Mitchell shuns glare, lights up NRL finals

Fatherhood, the fear of falling on the wrong side of the law and a humbling stint in reserve grade have left Latrell Mitchell hungry to light up the Sydney Roosters’ preliminary final at Allianz Stadium.

The budding superstar is taking comparisons with a young Greg Inglis in his stride but hopes to carve his own name now that he’s got his career well and truly back on track.

Mitchell’s spectacular late try, when he exploded into a hole, palmed off James Roberts and accelerated to the line to put Brisbane away a fortnight ago, was another breathtaking addition to his highlights reel.

Now the 20-year-old is relishing the chance to show his wares once more as the Roosters chase a grand final berth with victory over defiant North Queensland on Friday.

“It’s sort of starting to kick in; my first finals campaign. We always sort of have yarns about how far I’ve come, from Taree to the big stage,” Mitchell said.

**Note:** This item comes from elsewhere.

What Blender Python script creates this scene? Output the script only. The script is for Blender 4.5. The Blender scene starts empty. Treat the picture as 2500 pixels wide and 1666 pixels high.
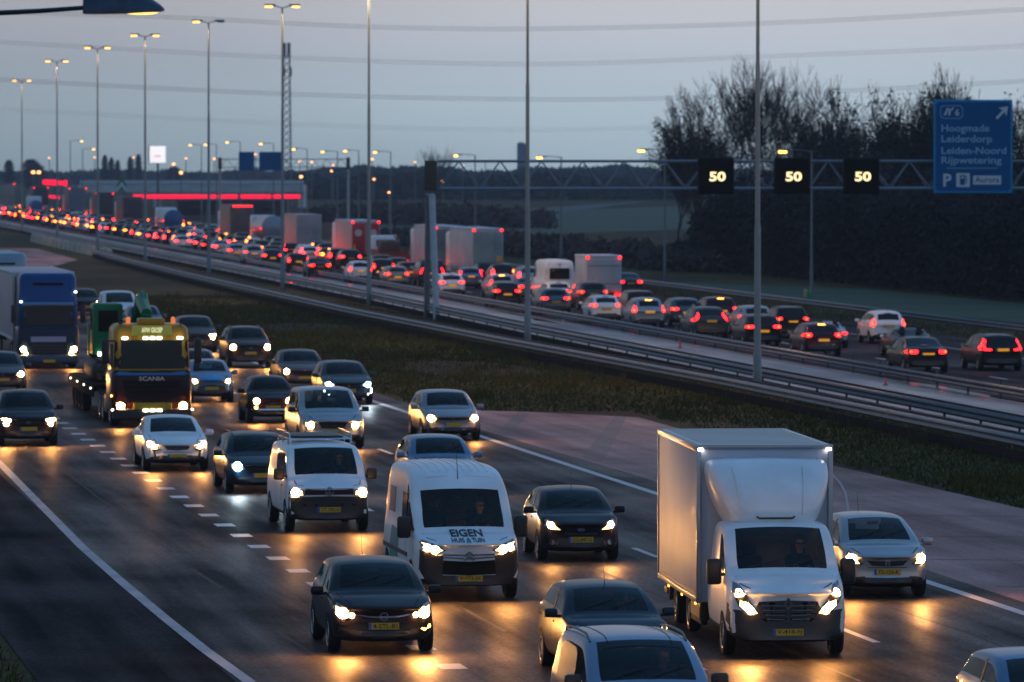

Those yarns invariably take place with close family on the mid north coast, where the shy star – a nephew of tennis legend Evonne Goolagong Cawley – escapes to as often as possible to avoid the glare that comes with his reputation as rugby league’s next big thing.

“It was good to get home and go fishing and do what I love and get away from all the hype and the concrete jungle. I just enjoyed it,” Mitchell said after returning to training from another weekend away.

“I sort of just hide away when I’m up there. My mum and dad are pretty good at keeping people away.”

He credits those same loyal parents for putting him on the right track.

“Just being in a small, remote community, you stoop to levels where you know you can do a little bit better than that,” Mitchell said.

“So me and my brothers, we sort of had two ways to go. You either make something for yourself and get out of this town and make a name for yourself, or you go down the other way and go to jail, steal, rob …

“But to have my parents, the role models they are, to get me where I am today, I can’t praise them enough.”

Roosters coach Trent Robinson dumped Mitchell at the start of the year but the gifted back says the experience – and the birth of his daughter mid-season – have transformed him.

“You can’t explain it,” he says of fatherhood.

“The age of 20, I’ve grown up a lot, having something I’m living for now.”

Mitchell lives for his daughter and dreams of premiership glory after being given a second chance by Robinson.

“The two games (before getting dropped), I didn’t perform to what Robbo knows I can do,” he said.

“But to be able to get that experience and go down a level to play footy and enjoy myself and get back to ground base, I really enjoyed it.

“And to be back and performing for the boys and for the boys to be performing for me, it’s a pretty proud achievement.”